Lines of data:
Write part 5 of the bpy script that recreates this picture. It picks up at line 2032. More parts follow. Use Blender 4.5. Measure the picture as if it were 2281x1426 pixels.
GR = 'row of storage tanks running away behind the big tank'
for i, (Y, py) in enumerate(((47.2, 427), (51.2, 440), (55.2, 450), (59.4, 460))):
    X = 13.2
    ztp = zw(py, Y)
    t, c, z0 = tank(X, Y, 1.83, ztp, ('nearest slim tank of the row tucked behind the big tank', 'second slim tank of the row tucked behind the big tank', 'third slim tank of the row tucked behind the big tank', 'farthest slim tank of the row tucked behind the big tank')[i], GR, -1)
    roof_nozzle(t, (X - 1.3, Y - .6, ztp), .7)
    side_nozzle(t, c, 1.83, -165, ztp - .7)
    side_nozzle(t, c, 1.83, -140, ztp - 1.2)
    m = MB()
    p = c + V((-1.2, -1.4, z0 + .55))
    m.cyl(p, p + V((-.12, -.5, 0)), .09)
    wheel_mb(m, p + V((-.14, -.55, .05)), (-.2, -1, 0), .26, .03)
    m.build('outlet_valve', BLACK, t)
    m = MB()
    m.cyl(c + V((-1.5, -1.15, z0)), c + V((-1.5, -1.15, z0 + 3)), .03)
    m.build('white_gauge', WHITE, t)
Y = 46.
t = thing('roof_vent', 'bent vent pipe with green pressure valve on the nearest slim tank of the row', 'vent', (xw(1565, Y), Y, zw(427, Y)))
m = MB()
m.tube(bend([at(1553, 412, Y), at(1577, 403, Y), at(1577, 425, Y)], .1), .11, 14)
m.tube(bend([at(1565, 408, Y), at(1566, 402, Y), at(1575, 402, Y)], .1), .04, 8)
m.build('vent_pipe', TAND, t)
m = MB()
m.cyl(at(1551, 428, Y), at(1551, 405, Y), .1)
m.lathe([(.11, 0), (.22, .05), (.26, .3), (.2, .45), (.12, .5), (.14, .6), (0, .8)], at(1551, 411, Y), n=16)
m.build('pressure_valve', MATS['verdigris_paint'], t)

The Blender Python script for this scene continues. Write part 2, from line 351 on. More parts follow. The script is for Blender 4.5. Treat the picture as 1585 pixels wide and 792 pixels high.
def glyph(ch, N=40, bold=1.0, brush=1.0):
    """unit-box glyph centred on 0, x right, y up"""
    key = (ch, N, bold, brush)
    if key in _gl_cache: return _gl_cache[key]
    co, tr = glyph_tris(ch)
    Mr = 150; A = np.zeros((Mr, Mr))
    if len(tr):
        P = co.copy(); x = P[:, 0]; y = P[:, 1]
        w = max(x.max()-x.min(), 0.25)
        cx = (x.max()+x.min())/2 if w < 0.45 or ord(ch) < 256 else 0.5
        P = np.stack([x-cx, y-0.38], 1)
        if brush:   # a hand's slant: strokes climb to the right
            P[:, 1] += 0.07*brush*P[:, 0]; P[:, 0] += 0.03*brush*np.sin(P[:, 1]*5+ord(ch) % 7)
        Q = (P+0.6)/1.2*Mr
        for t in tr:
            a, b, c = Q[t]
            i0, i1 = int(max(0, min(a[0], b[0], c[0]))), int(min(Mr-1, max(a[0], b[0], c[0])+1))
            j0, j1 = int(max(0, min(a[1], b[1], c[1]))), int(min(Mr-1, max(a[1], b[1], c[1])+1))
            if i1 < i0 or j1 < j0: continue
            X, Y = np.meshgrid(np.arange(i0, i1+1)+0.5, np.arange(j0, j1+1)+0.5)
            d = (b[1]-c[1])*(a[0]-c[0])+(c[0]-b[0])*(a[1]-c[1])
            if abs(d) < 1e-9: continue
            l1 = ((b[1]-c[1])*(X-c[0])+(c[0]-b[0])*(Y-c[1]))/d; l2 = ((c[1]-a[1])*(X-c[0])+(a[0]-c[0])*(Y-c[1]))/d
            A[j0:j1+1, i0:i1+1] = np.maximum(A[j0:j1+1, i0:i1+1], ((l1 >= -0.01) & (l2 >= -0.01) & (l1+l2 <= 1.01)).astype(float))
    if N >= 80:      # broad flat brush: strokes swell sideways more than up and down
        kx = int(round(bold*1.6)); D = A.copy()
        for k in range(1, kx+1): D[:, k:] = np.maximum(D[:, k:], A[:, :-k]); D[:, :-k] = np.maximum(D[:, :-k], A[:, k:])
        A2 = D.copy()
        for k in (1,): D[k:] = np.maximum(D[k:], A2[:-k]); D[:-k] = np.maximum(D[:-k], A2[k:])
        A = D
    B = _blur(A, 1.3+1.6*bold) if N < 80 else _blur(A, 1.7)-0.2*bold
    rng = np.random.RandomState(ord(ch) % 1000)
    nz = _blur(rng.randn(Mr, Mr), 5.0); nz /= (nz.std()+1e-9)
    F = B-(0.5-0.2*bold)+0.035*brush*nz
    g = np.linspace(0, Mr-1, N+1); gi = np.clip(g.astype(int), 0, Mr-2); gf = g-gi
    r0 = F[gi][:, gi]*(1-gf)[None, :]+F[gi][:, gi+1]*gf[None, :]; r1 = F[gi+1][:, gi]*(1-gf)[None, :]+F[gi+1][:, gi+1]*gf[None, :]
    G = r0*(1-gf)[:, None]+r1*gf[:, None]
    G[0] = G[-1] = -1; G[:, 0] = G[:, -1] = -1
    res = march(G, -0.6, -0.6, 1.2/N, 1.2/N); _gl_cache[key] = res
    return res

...

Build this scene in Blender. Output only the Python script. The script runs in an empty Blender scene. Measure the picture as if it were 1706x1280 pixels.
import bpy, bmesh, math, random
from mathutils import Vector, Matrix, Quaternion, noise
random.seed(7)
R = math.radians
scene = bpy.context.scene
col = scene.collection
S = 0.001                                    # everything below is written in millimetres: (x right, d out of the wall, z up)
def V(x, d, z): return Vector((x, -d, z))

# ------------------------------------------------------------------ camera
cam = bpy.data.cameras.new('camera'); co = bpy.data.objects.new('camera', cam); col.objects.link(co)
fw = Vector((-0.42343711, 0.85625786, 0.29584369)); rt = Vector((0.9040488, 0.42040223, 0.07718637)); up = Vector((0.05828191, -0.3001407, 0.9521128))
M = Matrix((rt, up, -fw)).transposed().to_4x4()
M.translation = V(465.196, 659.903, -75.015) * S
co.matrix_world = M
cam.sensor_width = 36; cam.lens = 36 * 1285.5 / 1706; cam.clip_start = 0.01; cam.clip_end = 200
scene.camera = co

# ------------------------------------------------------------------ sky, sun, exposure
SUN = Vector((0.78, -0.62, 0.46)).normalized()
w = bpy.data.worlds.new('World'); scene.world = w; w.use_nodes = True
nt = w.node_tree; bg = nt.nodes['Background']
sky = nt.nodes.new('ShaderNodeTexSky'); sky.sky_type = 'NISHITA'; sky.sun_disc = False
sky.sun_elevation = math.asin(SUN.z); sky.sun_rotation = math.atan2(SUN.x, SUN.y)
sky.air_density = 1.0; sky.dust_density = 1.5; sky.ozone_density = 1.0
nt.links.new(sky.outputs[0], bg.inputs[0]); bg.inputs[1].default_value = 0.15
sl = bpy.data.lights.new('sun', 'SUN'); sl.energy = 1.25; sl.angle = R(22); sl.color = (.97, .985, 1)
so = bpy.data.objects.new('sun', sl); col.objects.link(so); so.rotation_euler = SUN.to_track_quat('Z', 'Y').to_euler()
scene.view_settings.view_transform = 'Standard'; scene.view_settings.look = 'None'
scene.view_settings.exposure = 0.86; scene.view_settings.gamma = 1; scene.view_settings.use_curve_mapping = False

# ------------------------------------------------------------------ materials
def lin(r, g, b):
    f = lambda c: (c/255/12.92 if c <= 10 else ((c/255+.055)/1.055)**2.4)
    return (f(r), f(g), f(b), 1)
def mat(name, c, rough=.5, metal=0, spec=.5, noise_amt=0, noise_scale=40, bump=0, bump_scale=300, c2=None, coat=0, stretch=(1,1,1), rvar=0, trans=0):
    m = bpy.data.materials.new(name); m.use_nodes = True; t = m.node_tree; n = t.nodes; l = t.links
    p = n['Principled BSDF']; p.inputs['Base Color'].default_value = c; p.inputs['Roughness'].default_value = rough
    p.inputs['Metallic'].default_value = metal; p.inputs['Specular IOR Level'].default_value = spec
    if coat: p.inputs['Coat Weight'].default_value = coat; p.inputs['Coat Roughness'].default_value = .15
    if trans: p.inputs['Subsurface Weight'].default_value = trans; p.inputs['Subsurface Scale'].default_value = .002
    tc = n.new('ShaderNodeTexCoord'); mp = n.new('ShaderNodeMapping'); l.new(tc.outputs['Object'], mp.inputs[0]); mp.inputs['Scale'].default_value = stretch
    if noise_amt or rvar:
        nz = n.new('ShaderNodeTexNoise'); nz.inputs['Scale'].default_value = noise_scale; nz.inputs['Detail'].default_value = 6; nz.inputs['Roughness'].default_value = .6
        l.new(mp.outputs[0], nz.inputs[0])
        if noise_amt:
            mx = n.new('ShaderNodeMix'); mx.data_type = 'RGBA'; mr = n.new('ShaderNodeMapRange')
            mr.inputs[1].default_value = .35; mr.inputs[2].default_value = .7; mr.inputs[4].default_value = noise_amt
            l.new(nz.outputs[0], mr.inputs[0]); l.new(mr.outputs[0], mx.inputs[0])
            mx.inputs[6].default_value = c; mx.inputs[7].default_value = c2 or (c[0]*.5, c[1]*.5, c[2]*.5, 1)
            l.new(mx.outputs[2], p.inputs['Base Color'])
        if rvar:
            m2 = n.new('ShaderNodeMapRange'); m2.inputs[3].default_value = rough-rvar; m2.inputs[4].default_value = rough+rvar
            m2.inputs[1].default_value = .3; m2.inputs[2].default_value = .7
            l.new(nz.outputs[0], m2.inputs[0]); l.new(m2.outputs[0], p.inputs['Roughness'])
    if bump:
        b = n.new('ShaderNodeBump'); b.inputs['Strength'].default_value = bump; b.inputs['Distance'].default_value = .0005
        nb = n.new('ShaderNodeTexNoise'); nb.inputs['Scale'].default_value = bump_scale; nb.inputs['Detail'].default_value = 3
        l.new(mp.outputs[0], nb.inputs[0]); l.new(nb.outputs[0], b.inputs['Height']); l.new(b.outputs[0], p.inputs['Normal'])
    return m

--

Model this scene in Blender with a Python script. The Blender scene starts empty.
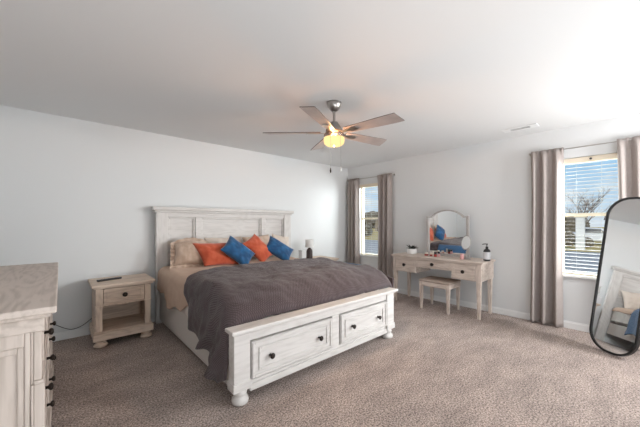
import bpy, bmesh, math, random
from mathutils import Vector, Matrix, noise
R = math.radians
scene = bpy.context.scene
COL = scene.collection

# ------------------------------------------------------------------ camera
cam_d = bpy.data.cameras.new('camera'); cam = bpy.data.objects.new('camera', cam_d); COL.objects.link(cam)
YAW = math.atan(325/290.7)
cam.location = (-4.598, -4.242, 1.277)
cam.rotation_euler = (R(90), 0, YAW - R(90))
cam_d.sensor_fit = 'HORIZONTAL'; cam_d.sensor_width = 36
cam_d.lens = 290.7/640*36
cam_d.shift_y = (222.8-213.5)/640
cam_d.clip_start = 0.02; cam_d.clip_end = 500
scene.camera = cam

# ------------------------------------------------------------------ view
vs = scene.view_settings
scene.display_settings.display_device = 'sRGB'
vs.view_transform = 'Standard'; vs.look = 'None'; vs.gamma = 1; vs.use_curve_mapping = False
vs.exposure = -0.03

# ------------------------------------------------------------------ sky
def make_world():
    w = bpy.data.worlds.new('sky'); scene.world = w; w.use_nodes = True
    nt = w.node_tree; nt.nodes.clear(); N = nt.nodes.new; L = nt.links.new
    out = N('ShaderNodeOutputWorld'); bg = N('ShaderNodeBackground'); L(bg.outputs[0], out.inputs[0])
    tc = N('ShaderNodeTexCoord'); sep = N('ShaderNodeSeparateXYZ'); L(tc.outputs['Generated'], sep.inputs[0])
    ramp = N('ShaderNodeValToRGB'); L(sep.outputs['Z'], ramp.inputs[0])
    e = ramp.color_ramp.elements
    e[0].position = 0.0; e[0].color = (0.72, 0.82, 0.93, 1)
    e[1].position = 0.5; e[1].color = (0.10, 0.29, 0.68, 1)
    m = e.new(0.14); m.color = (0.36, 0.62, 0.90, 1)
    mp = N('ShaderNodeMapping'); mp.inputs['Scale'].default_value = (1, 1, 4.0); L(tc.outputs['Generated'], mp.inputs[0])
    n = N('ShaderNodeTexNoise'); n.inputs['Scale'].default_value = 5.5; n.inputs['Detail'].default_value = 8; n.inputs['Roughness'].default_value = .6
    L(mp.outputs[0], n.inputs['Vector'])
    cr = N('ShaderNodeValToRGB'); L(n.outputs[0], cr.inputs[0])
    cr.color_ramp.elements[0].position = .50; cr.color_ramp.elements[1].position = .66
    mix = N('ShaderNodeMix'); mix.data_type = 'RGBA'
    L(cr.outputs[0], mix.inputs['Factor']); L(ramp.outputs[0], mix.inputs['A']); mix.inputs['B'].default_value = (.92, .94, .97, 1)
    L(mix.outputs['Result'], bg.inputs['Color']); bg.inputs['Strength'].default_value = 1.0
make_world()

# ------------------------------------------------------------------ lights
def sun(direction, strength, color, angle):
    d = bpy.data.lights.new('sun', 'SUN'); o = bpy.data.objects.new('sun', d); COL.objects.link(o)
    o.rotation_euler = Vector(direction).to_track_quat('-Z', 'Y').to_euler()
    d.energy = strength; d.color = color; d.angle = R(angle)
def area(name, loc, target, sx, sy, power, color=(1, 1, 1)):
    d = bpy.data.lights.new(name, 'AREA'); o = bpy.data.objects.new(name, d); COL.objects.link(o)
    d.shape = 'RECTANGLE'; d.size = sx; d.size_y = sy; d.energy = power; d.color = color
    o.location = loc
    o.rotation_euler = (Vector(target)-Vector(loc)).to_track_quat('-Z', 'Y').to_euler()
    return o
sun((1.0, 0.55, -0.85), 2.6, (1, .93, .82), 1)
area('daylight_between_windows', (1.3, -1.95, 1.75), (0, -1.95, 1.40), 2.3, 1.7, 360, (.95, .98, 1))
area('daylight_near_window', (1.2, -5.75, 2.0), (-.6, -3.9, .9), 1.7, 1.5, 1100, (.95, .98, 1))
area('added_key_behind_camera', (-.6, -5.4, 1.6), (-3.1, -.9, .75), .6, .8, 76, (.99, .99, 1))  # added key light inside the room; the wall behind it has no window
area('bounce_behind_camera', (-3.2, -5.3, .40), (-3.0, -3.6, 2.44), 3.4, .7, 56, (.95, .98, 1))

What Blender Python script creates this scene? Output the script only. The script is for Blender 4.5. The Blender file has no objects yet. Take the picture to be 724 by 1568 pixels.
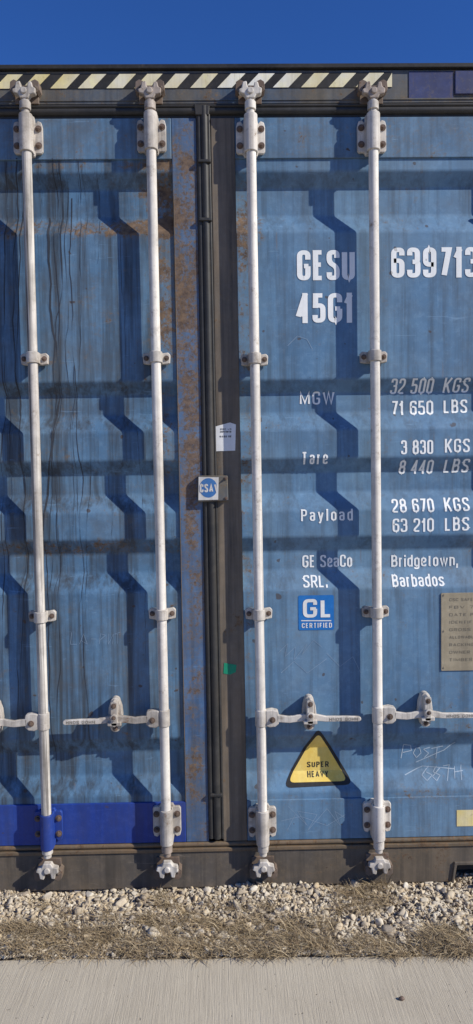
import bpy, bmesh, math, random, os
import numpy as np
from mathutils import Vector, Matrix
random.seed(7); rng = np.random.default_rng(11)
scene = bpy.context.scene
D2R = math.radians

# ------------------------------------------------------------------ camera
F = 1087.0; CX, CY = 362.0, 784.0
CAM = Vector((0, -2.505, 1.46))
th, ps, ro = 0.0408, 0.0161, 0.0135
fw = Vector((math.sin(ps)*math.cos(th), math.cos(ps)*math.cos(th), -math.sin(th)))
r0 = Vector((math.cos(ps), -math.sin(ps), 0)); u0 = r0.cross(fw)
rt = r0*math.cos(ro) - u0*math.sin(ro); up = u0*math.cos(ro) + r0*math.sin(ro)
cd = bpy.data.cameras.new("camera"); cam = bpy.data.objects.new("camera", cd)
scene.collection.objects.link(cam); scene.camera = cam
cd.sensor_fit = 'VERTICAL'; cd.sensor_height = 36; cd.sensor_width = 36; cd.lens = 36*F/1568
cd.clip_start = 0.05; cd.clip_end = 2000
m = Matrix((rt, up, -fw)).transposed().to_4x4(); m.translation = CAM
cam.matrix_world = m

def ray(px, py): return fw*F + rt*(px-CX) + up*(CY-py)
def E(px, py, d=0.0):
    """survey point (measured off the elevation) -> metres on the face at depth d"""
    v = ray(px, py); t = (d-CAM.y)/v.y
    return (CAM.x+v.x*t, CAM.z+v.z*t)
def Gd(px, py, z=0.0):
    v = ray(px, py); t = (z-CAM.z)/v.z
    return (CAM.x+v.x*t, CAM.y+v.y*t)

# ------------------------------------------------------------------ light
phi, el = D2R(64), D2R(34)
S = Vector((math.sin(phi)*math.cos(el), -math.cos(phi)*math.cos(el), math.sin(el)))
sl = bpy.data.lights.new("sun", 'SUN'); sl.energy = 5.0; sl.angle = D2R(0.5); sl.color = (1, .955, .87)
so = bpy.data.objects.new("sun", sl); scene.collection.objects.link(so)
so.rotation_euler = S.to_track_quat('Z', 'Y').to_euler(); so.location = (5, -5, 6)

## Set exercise
Reproduce verbatim the lines above, from the line with "Build this scene" through the line with "scene.camera = co".

## Correct output
Build this scene in Blender. Output only the Python script. The script runs in an empty Blender scene. Measure the picture as if it were 1706x1280 pixels.
import bpy, bmesh, math, random
from mathutils import Vector, Matrix, Quaternion, noise
random.seed(7)
R = math.radians
scene = bpy.context.scene
col = scene.collection
S = 0.001                                    # everything below is written in millimetres: (x right, d out of the wall, z up)
def V(x, d, z): return Vector((x, -d, z))

# ------------------------------------------------------------------ camera
cam = bpy.data.cameras.new('camera'); co = bpy.data.objects.new('camera', cam); col.objects.link(co)
fw = Vector((-0.42343711, 0.85625786, 0.29584369)); rt = Vector((0.9040488, 0.42040223, 0.07718637)); up = Vector((0.05828191, -0.3001407, 0.9521128))
M = Matrix((rt, up, -fw)).transposed().to_4x4()
M.translation = V(465.196, 659.903, -75.015) * S
co.matrix_world = M
cam.sensor_width = 36; cam.lens = 36 * 1285.5 / 1706; cam.clip_start = 0.01; cam.clip_end = 200
scene.camera = co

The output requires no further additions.